PROBLEM ->
Copy out every line that contains "objects".

GIVEN DATA ->
* * * * * * *
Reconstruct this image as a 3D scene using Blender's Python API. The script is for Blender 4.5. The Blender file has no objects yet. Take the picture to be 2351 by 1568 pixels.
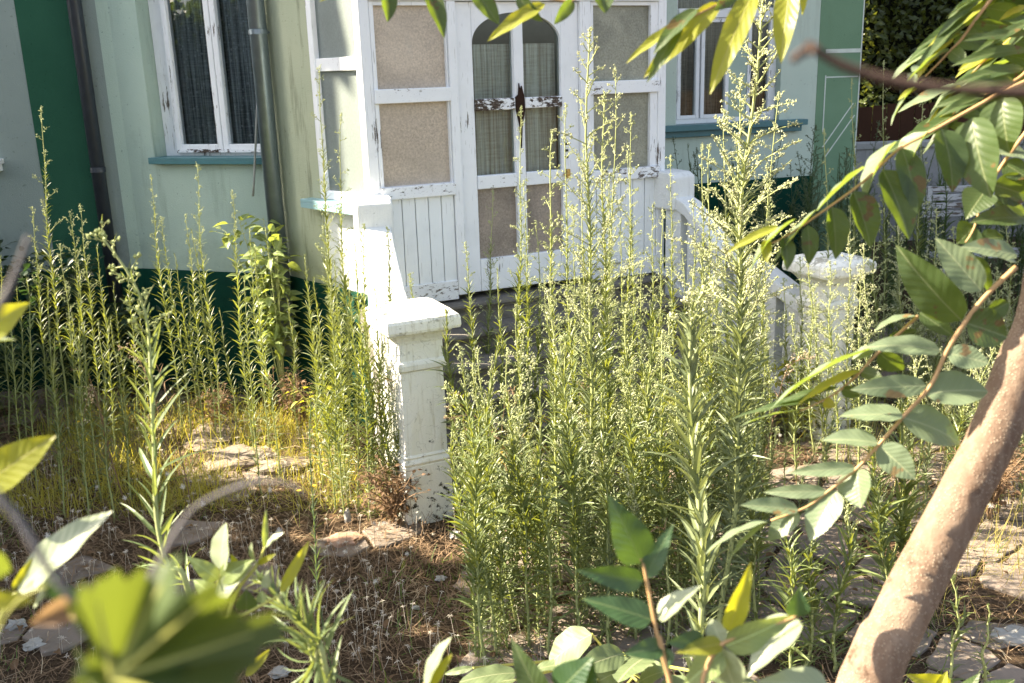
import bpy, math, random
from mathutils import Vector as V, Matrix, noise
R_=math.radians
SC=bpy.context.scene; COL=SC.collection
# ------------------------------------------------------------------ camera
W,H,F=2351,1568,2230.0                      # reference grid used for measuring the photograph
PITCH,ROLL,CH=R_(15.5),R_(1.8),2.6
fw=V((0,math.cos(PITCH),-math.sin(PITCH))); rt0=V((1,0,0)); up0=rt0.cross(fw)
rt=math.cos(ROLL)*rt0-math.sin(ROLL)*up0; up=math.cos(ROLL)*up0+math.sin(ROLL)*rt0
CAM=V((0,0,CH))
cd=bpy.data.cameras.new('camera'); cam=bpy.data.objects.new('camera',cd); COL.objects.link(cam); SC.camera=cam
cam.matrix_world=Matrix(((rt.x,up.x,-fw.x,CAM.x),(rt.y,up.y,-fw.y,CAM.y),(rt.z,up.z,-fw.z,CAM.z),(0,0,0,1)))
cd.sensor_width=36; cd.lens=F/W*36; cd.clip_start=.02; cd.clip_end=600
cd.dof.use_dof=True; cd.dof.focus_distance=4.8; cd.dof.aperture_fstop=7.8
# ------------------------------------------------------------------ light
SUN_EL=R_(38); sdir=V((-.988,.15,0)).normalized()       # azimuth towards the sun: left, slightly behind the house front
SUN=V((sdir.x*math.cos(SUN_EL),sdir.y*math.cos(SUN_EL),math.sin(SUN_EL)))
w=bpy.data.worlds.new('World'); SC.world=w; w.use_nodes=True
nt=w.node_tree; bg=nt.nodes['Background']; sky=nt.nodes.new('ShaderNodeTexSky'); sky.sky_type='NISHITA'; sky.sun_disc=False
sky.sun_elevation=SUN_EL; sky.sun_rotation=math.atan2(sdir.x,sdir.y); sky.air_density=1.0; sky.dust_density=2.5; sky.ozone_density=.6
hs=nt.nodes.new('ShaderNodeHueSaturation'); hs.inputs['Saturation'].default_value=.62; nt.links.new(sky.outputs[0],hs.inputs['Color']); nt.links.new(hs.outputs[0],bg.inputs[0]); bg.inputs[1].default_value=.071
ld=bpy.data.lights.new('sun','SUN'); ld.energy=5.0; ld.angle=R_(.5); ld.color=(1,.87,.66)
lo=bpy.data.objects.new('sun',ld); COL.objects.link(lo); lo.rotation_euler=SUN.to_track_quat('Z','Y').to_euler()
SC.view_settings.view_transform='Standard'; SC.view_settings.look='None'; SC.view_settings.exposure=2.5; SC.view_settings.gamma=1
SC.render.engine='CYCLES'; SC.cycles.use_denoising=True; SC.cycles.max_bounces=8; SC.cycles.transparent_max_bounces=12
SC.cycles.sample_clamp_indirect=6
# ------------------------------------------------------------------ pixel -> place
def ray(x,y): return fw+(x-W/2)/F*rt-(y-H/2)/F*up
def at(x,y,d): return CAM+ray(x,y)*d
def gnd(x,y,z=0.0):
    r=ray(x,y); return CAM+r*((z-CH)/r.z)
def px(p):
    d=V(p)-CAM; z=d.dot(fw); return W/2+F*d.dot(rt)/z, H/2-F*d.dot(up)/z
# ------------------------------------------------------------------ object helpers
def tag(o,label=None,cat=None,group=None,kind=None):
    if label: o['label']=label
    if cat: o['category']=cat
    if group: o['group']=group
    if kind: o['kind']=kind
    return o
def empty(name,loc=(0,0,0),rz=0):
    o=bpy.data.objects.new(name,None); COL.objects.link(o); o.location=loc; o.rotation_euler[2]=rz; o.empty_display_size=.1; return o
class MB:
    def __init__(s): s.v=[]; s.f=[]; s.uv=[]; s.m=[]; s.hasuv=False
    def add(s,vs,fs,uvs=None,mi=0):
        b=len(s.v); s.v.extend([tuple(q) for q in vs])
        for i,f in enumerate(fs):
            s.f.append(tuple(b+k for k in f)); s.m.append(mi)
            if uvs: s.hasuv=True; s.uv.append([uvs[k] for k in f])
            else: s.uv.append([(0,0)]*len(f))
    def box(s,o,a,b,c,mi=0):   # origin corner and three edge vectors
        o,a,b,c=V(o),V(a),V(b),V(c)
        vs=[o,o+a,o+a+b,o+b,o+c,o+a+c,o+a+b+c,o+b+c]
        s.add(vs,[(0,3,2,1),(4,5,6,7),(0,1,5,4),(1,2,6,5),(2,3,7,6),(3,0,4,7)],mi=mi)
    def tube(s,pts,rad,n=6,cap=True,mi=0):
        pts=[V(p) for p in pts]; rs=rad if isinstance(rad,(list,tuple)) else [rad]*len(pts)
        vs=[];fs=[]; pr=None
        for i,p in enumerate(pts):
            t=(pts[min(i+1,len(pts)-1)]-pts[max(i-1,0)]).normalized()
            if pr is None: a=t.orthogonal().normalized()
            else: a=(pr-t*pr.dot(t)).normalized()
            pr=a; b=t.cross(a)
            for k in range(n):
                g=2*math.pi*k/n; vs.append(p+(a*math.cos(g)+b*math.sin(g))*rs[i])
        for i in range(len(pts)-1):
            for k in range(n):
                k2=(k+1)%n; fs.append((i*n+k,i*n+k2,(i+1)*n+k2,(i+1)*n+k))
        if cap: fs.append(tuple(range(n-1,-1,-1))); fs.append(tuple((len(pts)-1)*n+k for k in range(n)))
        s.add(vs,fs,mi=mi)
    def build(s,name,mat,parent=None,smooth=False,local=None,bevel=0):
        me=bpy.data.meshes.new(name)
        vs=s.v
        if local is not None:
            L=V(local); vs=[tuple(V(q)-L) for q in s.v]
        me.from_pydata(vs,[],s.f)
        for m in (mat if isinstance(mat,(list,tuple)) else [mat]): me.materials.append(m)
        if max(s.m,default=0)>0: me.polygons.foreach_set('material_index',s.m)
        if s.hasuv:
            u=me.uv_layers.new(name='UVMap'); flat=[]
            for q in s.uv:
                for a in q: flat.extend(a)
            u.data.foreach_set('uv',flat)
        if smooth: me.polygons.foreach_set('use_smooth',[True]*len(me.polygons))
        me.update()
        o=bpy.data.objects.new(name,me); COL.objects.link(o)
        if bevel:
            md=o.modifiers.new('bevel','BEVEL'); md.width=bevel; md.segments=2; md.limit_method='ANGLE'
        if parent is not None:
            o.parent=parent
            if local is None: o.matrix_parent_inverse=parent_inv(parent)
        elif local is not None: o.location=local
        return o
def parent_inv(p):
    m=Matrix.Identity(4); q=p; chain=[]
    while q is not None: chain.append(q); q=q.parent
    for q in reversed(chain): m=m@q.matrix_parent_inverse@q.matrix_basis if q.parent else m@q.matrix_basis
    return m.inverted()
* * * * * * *
FINAL ANSWER ->
Reconstruct this image as a 3D scene using Blender's Python API. The script is for Blender 4.5. The Blender file has no objects yet. Take the picture to be 2351 by 1568 pixels.
cd=bpy.data.cameras.new('camera'); cam=bpy.data.objects.new('camera',cd); COL.objects.link(cam); SC.camera=cam
lo=bpy.data.objects.new('sun',ld); COL.objects.link(lo); lo.rotation_euler=SUN.to_track_quat('Z','Y').to_euler()
    o=bpy.data.objects.new(name,None); COL.objects.link(o); o.location=loc; o.rotation_euler[2]=rz; o.empty_display_size=.1; return o
        o=bpy.data.objects.new(name,me); COL.objects.link(o)